> _The task_: Reproduce the listing word for word, leaving every picture behind.

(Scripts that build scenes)
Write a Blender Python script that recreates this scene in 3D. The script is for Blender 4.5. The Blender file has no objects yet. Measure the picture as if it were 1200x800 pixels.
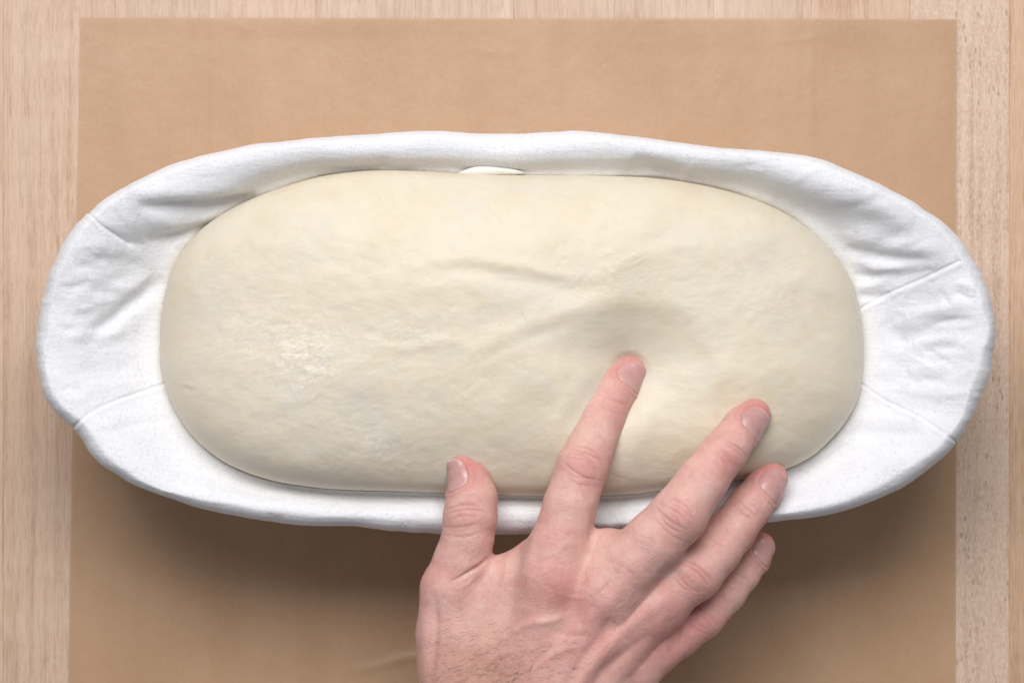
import bpy, math, random
import numpy as np
from mathutils import Vector

S = bpy.context.scene
COL = S.collection
K0, H = 0.33, 1000.0            # mm per reference pixel on the table, camera height in mm

# ---------------------------------------------------------------- camera
cam_d = bpy.data.cameras.new('camera'); cam = bpy.data.objects.new('camera', cam_d); COL.objects.link(cam)
cam.location = (0, 0, 1.0)
cam_d.sensor_width = 36; cam_d.lens = 36 / 0.396
cam_d.clip_start = 0.05; cam_d.clip_end = 20
cam_d.dof.use_dof = True; cam_d.dof.focus_distance = 0.915; cam_d.dof.aperture_fstop = 20
S.camera = cam

# ---------------------------------------------------------------- light
W = bpy.data.worlds.new('World'); S.world = W; W.use_nodes = True
bg = W.node_tree.nodes['Background']; bg.inputs[0].default_value = (0.90, 0.94, 1.0, 1); bg.inputs[1].default_value = 0.21
def area(name, loc, target, sx, sy, power, col):
    l = bpy.data.lights.new(name, 'AREA'); l.shape = 'RECTANGLE'; l.size = sx; l.size_y = sy; l.energy = power; l.color = col
    o = bpy.data.objects.new(name, l); COL.objects.link(o); o.location = loc
    o.rotation_euler = (Vector(target) - Vector(loc)).to_track_quat('-Z', 'Y').to_euler()
    return o
area('window_light', (-0.06, 0.60, 1.02), (0, 0.04, 0.05), 0.95, 0.54, 15.2, (1.0, 0.975, 0.965))
S.view_settings.view_transform = 'Standard'; S.view_settings.look = 'None'
S.view_settings.exposure = 0.0; S.view_settings.gamma = 1

# ---------------------------------------------------------------- numeric helpers
def P(px, py, z):
    """reference pixel + height (mm) -> point in mm"""
    k = K0 * (H - z) / H
    return np.array([(px - 600) * k, (400 - py) * k, z], float)
def to_px(V):
    k = K0 * (H - V[:, 2]) / H
    return np.stack([V[:, 0] / k + 600, 400 - V[:, 1] / k], 1)
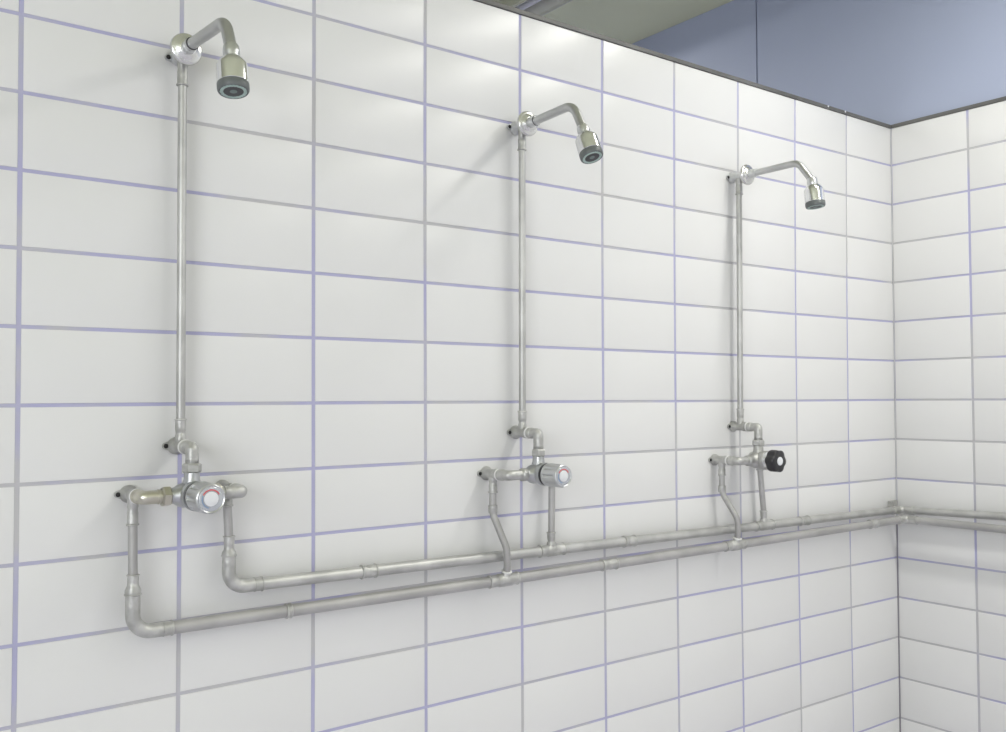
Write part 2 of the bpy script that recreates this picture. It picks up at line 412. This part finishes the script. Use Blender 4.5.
#        bend apex y, z, elbow end (y,z), neck, face, swivel x
HEADS = [dict(root=1.8615, ay=-.2310, az=1.8500, ny=-.2590, nz=1.7965, fy=-.2740, fz=1.7255, fx=-.002, br=.042, ar=.0096, sx=0, fo=0),
         dict(root=1.8620, ay=-.1990, az=1.8660, ny=-.2290, nz=1.8080, fy=-.2560, fz=1.7430, fx=.001, br=.040, ar=.0092, sx=-.001, fo=.002),
         dict(root=1.8530, ay=-.2130, az=1.8530, ny=-.2530, nz=1.7990, fy=-.2610, fz=1.7310, fx=.002, br=.036, ar=.0086, sx=0, fo=.008)]
for i, (u, h) in enumerate(zip(UNITS, HEADS)):
    x = u['xt'] + h['sx']; zr = h['root']; fo = h['fo']
    t = thing('shower_head', (x, -.046, zr), HL[i], 'shower head', 'chrome shower heads')
    m = MB()   # domed rosette
    lathe(m, (x, -.0400 - fo, zr), (0, -1, 0), [(0, .0235), (.0012, .0262), (.0040, .0276), (.0070, .0272), (.0092, .0255), (.0102, .0230), (.0104, .0205), (.0125, .0178), (.0150, .0145), (.0160, .0120)], 44)
    m.build('flange', M_SHINE, t)
    m = MB(); lathe(m, (x, -.050 - fo, zr), (0, -1, 0), [(0, .0118), (.016, .0118), (.018, .0110), (.024, .0110), (.026, .0104), (.027, .0104)], 30)
    ring(m, (x, -.0665 - fo, zr), (0, 1, 0), .0112, .0011, 30); m.build('threaded_collar', M_SATIN, t)
    if i < 2: m = MB(); lathe(m, (x, -.0765, zr), (0, -1, 0), [(0, .0110), (.0022, .0110)], 28); m.build('seal', M_DARK, t)
    P = fillet([(x, -.0775, zr), (x, h['ay'], h['az']), (x + h['fx'] * .3, h['ny'], h['nz'])], [h['br']], 16)
    m = MB(); sweep(m, P, h['ar'], 30); m.build('arm', M_ARM, t)
    neck = Vector((x + h['fx'] * .3, h['ny'], h['nz'])); face = Vector((x + h['fx'], h['fy'], h['fz']))
    ax = (face - neck).normalized(); Lh = (face - neck).length
    m = MB()
    lathe(m, neck - ax * .008, ax, [(0, .0090), (.001, .0108), (.004, .0122), (.012, .0130), (.016, .0128), (.020, .0118), (.026, .0114), (.030, .0110)], 36)
    m.build('ball_joint', M_SATIN, t)
    m = MB()
    s0 = Lh - .058
    lathe(m, neck + ax * s0, ax, [(0, .0120), (.0012, .0150), (.004, .0178), (.008, .0205), (.0105, .0222), (.0125, .0232), (.016, .0236), (.028, .0240), (.0435, .0240), (.0445, .0232)], 48)
    hd = m.build('head_body', M_CHROME, t)
    m = MB(); ring(m, neck + ax * (s0 + .0556), ax, .0213, .0011, 48); m.build('dark_gap_ring', M_DARK, t)
    m = MB()
    lathe(m, neck + ax * (s0 + .0440), ax, [(0, .0236), (.001, .0242), (.008, .0242), (.0108, .0238), (.0128, .0226), (.0132, .0214), (.0120, .0208), (.0100, .0206)], 48)
    m.build('grip_ring', M_GRIP, t)
    # spray face: toothed pale ring and darker centre disc
    m = MB()
    lathe(m, neck + ax * (s0 + .0530), ax, [(0, .0204), (.0038, .0202), (.0048, .0190), (.0046, .0160), (.0036, .0150)], 96, mod=lambda a, s: 1 + .022 * (1 if math.sin(a * 24) > 0 else -1))
    fc = m.build('spray_face', M_TEAL, t)
    m = MB(); lathe(m, neck + ax * (s0 + .0545), ax, [(0, .0150), (.0016, .0150), (.0022, .0135), (.0018, .0060), (.0026, .0050), (.0026, .001)], 40)
    for q in range(12):
        a = 2 * PI * q / 12; _, uu, ww = frame(ax)
        lathe(m, neck + ax * (s0 + .0555) + (uu * math.cos(a) + ww * math.sin(a)) * .0092, ax, [(0, .0011), (.0010, .0009)], 8)
    m.build('nozzle_disc', M_TEALD, fc)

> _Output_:
Write a Blender Python script that recreates this scene in 3D. The script is for Blender 4.5. The Blender file has no objects yet. Measure the picture as if it were 1200x800 pixels.
import bpy, math, random
import numpy as np
from mathutils import Vector

S = bpy.context.scene
COL = S.collection
K0, H = 0.33, 1000.0            # mm per reference pixel on the table, camera height in mm

# ---------------------------------------------------------------- camera
cam_d = bpy.data.cameras.new('camera'); cam = bpy.data.objects.new('camera', cam_d); COL.objects.link(cam)
cam.location = (0, 0, 1.0)
cam_d.sensor_width = 36; cam_d.lens = 36 / 0.396
cam_d.clip_start = 0.05; cam_d.clip_end = 20
cam_d.dof.use_dof = True; cam_d.dof.focus_distance = 0.915; cam_d.dof.aperture_fstop = 20
S.camera = cam

# ---------------------------------------------------------------- light
W = bpy.data.worlds.new('World'); S.world = W; W.use_nodes = True
bg = W.node_tree.nodes['Background']; bg.inputs[0].default_value = (0.90, 0.94, 1.0, 1); bg.inputs[1].default_value = 0.21
def area(name, loc, target, sx, sy, power, col):
    l = bpy.data.lights.new(name, 'AREA'); l.shape = 'RECTANGLE'; l.size = sx; l.size_y = sy; l.energy = power; l.color = col
    o = bpy.data.objects.new(name, l); COL.objects.link(o); o.location = loc
    o.rotation_euler = (Vector(target) - Vector(loc)).to_track_quat('-Z', 'Y').to_euler()
    return o
area('window_light', (-0.06, 0.60, 1.02), (0, 0.04, 0.05), 0.95, 0.54, 15.2, (1.0, 0.975, 0.965))
S.view_settings.view_transform = 'Standard'; S.view_settings.look = 'None'
S.view_settings.exposure = 0.0; S.view_settings.gamma = 1

# ---------------------------------------------------------------- numeric helpers
def P(px, py, z):
    """reference pixel + height (mm) -> point in mm"""
    k = K0 * (H - z) / H
    return np.array([(px - 600) * k, (400 - py) * k, z], float)
def to_px(V):
    k = K0 * (H - V[:, 2]) / H
    return np.stack([V[:, 0] / k + 600, 400 - V[:, 1] / k], 1)
Write part 2 of the bpy script that recreates this picture. It picks up at line 412. This part finishes the script. Use Blender 4.5.
#        bend apex y, z, elbow end (y,z), neck, face, swivel x
HEADS = [dict(root=1.8615, ay=-.2310, az=1.8500, ny=-.2590, nz=1.7965, fy=-.2740, fz=1.7255, fx=-.002, br=.042, ar=.0096, sx=0, fo=0),
         dict(root=1.8620, ay=-.1990, az=1.8660, ny=-.2290, nz=1.8080, fy=-.2560, fz=1.7430, fx=.001, br=.040, ar=.0092, sx=-.001, fo=.002),
         dict(root=1.8530, ay=-.2130, az=1.8530, ny=-.2530, nz=1.7990, fy=-.2610, fz=1.7310, fx=.002, br=.036, ar=.0086, sx=0, fo=.008)]
for i, (u, h) in enumerate(zip(UNITS, HEADS)):
    x = u['xt'] + h['sx']; zr = h['root']; fo = h['fo']
    t = thing('shower_head', (x, -.046, zr), HL[i], 'shower head', 'chrome shower heads')
    m = MB()   # domed rosette
    lathe(m, (x, -.0400 - fo, zr), (0, -1, 0), [(0, .0235), (.0012, .0262), (.0040, .0276), (.0070, .0272), (.0092, .0255), (.0102, .0230), (.0104, .0205), (.0125, .0178), (.0150, .0145), (.0160, .0120)], 44)
    m.build('flange', M_SHINE, t)
    m = MB(); lathe(m, (x, -.050 - fo, zr), (0, -1, 0), [(0, .0118), (.016, .0118), (.018, .0110), (.024, .0110), (.026, .0104), (.027, .0104)], 30)
    ring(m, (x, -.0665 - fo, zr), (0, 1, 0), .0112, .0011, 30); m.build('threaded_collar', M_SATIN, t)
    if i < 2: m = MB(); lathe(m, (x, -.0765, zr), (0, -1, 0), [(0, .0110), (.0022, .0110)], 28); m.build('seal', M_DARK, t)
    P = fillet([(x, -.0775, zr), (x, h['ay'], h['az']), (x + h['fx'] * .3, h['ny'], h['nz'])], [h['br']], 16)
    m = MB(); sweep(m, P, h['ar'], 30); m.build('arm', M_ARM, t)
    neck = Vector((x + h['fx'] * .3, h['ny'], h['nz'])); face = Vector((x + h['fx'], h['fy'], h['fz']))
    ax = (face - neck).normalized(); Lh = (face - neck).length
    m = MB()
    lathe(m, neck - ax * .008, ax, [(0, .0090), (.001, .0108), (.004, .0122), (.012, .0130), (.016, .0128), (.020, .0118), (.026, .0114), (.030, .0110)], 36)
    m.build('ball_joint', M_SATIN, t)
    m = MB()
    s0 = Lh - .058
    lathe(m, neck + ax * s0, ax, [(0, .0120), (.0012, .0150), (.004, .0178), (.008, .0205), (.0105, .0222), (.0125, .0232), (.016, .0236), (.028, .0240), (.0435, .0240), (.0445, .0232)], 48)
    hd = m.build('head_body', M_CHROME, t)
    m = MB(); ring(m, neck + ax * (s0 + .0556), ax, .0213, .0011, 48); m.build('dark_gap_ring', M_DARK, t)
    m = MB()
    lathe(m, neck + ax * (s0 + .0440), ax, [(0, .0236), (.001, .0242), (.008, .0242), (.0108, .0238), (.0128, .0226), (.0132, .0214), (.0120, .0208), (.0100, .0206)], 48)
    m.build('grip_ring', M_GRIP, t)
    # spray face: toothed pale ring and darker centre disc
    m = MB()
    lathe(m, neck + ax * (s0 + .0530), ax, [(0, .0204), (.0038, .0202), (.0048, .0190), (.0046, .0160), (.0036, .0150)], 96, mod=lambda a, s: 1 + .022 * (1 if math.sin(a * 24) > 0 else -1))
    fc = m.build('spray_face', M_TEAL, t)
    m = MB(); lathe(m, neck + ax * (s0 + .0545), ax, [(0, .0150), (.0016, .0150), (.0022, .0135), (.0018, .0060), (.0026, .0050), (.0026, .001)], 40)
    for q in range(12):
        a = 2 * PI * q / 12; _, uu, ww = frame(ax)
        lathe(m, neck + ax * (s0 + .0555) + (uu * math.cos(a) + ww * math.sin(a)) * .0092, ax, [(0, .0011), (.0010, .0009)], 8)
    m.build('nozzle_disc', M_TEALD, fc)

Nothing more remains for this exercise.